I enjoy the Harry Potter series, like a great many adults, but I don’t hang around many HP discussion forums (and am inherently lazy, ergo no Google) so forgive if this has been thrashed about thoroughly in the years since his introduction…Where’s the cost of the magic they all so blithely fling around?
(pausing to roll up trouser legs)
In Harry Potter-land, everyone from the students to the adult witches and wizards wave their wands, speak spell words (or not), and walla, magic happens. Where does this power come from? Within? A reservoir they’re born with? Without? A world-wide magic current generated by all living things is a popular plot device. And when do you actually run out of said power? There’s no obvious power-building going on, and no power source is limitless (or it shouldn’t be anyway, per the First Law of Thermodynamics), so where does it all come from?
Yes, I realize it’s a work of fiction. Yes, I realize it’s primarily written for kids, and the concept of “cost” might be considered a bit deep for some…though that opens up a whole can of social responsibility worms right there, ie., was it a mistake to leave such a fundamental moral lesson out of such an influential mythos?

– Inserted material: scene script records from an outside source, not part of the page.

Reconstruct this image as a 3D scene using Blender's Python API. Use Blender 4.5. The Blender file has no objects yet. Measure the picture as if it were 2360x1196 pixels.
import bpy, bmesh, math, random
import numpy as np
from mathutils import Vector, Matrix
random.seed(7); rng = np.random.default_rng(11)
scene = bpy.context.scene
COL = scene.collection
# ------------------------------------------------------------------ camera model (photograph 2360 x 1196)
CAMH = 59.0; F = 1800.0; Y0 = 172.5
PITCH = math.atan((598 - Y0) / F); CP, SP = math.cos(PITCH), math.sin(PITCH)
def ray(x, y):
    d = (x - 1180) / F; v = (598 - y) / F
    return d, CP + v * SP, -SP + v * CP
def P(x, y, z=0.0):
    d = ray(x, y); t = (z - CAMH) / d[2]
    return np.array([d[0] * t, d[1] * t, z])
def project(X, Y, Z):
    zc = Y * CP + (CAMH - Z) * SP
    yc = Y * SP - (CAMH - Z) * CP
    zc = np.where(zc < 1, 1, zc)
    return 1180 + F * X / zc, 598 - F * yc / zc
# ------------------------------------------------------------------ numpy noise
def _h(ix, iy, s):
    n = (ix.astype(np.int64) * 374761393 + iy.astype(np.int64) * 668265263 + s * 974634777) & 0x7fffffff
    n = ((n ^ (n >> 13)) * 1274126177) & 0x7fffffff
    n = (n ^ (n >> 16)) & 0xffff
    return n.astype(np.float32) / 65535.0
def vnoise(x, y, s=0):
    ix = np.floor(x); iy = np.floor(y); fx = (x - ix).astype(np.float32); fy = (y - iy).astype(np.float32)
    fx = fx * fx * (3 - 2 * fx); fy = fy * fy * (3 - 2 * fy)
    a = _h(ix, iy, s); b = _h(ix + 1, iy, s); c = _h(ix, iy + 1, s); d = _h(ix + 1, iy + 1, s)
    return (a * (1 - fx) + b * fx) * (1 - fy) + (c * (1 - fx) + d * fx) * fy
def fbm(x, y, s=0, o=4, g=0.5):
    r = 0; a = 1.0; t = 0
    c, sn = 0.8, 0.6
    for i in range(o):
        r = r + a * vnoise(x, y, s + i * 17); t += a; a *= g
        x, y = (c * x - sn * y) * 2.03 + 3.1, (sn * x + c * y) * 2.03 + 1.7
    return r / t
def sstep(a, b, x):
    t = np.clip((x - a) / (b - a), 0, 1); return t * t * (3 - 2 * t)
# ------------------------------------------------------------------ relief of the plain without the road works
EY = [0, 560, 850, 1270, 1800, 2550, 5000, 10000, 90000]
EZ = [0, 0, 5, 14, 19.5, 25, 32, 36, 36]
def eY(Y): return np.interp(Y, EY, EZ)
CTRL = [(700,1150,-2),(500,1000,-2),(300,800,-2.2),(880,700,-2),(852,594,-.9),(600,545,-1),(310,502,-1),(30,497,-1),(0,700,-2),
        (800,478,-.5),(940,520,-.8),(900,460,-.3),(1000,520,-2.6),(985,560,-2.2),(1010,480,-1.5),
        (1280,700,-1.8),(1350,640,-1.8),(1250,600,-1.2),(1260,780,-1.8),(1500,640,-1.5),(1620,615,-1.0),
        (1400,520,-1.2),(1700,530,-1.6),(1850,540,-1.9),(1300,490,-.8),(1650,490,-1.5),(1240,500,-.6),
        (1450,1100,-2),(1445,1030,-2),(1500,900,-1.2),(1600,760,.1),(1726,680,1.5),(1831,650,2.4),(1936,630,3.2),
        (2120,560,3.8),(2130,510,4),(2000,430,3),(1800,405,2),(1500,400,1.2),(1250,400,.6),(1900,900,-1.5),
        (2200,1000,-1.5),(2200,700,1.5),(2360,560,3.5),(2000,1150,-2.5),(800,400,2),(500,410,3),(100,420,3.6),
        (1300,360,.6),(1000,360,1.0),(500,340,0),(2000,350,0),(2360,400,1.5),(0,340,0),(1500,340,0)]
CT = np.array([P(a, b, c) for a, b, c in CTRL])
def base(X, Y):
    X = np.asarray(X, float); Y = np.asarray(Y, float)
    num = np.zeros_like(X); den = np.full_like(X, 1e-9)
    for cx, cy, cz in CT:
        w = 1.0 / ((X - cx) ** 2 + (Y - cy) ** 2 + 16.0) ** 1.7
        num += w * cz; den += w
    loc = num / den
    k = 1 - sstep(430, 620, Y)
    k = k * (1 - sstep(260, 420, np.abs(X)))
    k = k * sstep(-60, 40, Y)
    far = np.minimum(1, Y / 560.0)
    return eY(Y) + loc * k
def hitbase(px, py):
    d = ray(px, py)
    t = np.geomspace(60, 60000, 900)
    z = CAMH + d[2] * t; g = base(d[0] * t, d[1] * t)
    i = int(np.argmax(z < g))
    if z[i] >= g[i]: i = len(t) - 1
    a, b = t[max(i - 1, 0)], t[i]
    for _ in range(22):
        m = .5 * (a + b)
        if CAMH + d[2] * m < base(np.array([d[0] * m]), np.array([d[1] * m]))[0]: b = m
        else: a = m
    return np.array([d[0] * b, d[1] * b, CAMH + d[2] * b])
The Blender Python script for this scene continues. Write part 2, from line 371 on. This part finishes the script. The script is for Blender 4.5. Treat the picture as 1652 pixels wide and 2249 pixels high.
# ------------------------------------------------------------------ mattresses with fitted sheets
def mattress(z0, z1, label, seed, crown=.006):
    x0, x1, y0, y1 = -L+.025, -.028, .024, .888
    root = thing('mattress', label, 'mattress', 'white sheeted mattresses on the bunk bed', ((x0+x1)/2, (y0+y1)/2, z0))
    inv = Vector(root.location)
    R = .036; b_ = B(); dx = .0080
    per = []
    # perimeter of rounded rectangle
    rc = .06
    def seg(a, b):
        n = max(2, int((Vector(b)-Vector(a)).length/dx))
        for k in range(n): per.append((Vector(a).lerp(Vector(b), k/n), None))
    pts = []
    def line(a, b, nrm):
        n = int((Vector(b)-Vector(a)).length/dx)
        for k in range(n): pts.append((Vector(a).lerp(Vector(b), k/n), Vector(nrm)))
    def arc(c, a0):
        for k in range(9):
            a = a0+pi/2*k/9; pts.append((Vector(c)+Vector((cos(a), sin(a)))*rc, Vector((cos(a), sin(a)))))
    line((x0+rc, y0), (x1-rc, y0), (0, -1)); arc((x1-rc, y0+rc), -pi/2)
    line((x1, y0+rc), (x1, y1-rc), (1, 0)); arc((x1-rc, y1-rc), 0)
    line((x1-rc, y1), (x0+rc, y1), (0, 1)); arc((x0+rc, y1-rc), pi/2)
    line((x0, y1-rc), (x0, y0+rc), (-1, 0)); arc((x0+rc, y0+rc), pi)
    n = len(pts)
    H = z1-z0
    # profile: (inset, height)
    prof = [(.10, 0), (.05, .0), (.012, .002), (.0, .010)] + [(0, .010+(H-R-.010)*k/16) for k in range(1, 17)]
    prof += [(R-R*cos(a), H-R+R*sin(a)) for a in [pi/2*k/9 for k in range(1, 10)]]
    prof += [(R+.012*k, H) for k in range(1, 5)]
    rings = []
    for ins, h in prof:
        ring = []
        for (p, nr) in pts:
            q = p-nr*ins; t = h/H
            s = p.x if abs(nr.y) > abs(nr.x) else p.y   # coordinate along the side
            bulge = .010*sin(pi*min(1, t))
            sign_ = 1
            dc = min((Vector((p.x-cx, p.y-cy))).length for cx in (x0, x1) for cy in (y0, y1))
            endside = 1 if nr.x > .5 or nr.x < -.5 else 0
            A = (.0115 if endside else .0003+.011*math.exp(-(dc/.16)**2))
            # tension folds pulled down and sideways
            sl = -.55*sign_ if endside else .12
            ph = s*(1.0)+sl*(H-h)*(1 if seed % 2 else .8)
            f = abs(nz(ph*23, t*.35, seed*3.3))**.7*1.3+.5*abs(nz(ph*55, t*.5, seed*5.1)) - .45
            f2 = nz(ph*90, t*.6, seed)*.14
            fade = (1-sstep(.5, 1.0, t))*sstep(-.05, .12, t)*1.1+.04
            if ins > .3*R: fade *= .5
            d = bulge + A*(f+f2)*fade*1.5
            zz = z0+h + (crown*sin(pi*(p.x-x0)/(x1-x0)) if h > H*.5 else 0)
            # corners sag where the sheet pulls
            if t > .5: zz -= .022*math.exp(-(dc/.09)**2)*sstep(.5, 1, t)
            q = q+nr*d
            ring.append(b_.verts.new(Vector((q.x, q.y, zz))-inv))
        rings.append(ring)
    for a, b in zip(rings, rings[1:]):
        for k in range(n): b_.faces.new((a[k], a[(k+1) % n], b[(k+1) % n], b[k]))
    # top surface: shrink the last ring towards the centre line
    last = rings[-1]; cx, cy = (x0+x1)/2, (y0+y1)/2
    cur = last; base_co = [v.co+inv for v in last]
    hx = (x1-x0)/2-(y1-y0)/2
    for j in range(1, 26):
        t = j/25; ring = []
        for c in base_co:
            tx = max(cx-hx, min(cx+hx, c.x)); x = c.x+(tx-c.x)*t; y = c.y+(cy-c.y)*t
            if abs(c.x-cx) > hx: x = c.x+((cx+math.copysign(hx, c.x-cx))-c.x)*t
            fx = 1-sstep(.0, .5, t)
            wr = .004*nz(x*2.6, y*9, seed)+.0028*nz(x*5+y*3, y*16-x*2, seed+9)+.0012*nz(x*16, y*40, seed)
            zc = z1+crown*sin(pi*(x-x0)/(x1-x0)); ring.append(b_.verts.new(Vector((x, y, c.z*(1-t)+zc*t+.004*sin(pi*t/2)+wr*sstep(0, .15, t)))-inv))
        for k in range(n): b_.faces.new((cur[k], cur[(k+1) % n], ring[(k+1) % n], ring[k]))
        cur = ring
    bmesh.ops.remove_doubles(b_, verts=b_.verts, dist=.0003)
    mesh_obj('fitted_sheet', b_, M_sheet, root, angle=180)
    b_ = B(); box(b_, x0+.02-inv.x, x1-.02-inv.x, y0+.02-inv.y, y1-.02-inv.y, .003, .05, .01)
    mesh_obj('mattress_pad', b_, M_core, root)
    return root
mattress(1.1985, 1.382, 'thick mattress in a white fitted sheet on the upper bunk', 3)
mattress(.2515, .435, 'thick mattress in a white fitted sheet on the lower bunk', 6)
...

Nothing in our collective human experience happens without cause and/or effect, and every action we take has both a cause and an effect. It’s a big lesson parents struggle to teach the amoral little beasts that are born to them, lest they grow up to be amoral little sociopaths. I’m not saying this one series of books will undermine that effort, just curious that the whole issue of “cost” in the magic that is used is never addressed.
Eh, maybe it comes from all that pumpkin juice.